Likewise, the apologist is hard pressed to defend the weakest aspect of their position, which is the internal consistency of their scripture.  They will twist language, deny plain meaning and arbitrarily pick and choose those parts which they find convenient to defend.  It is this process of picking and choosing, and attacking the language that makes apologetics so detestable; at least the fundamentalist is consistent in principle.

Coyne also points out in the video that simply trying to teach evolution better won’t work.  It is not the strength of the case for the evolution that is the problem, it is that people reject it because it conflicts with their religious beliefs (I find it is dishonest to say that it doesn’t).  Therefore, in order to get people to accept evolution, religious influence has to be rolled back.  

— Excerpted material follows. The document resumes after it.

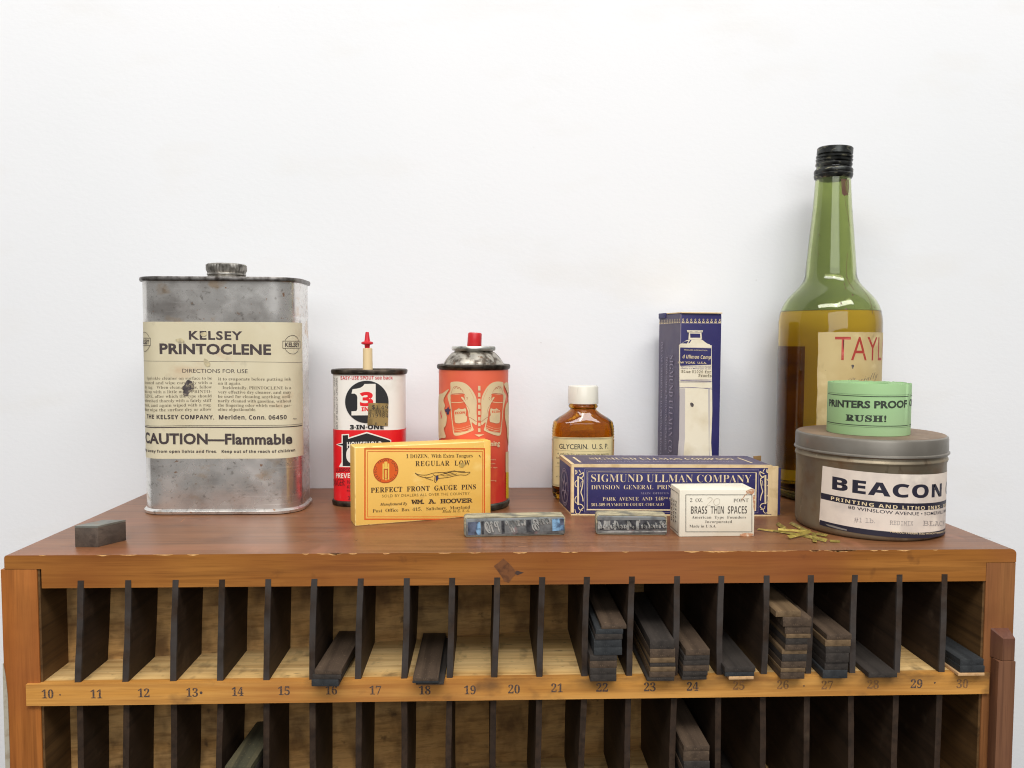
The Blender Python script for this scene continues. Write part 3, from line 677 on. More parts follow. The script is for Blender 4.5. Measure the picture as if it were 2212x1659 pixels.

Evolution is a litmus test for a secular society.  If people are rejecting evolution because it conflicts with their previously held superstition, then there is no reasoning with them and any hope for consensus is lost.  In addition, there is no telling what other issues they will dogmatically and stubbornly cling to in the face of contradictory evidence.  A person who is unwilling to change his/her beliefs, especially in the face of overwhelming physical evidence, is a person who does not truly believe in the freedom of belief.  If one is looking for the seed of totalitarianism, there it is and woe for those of us who want to use reason to build a better world.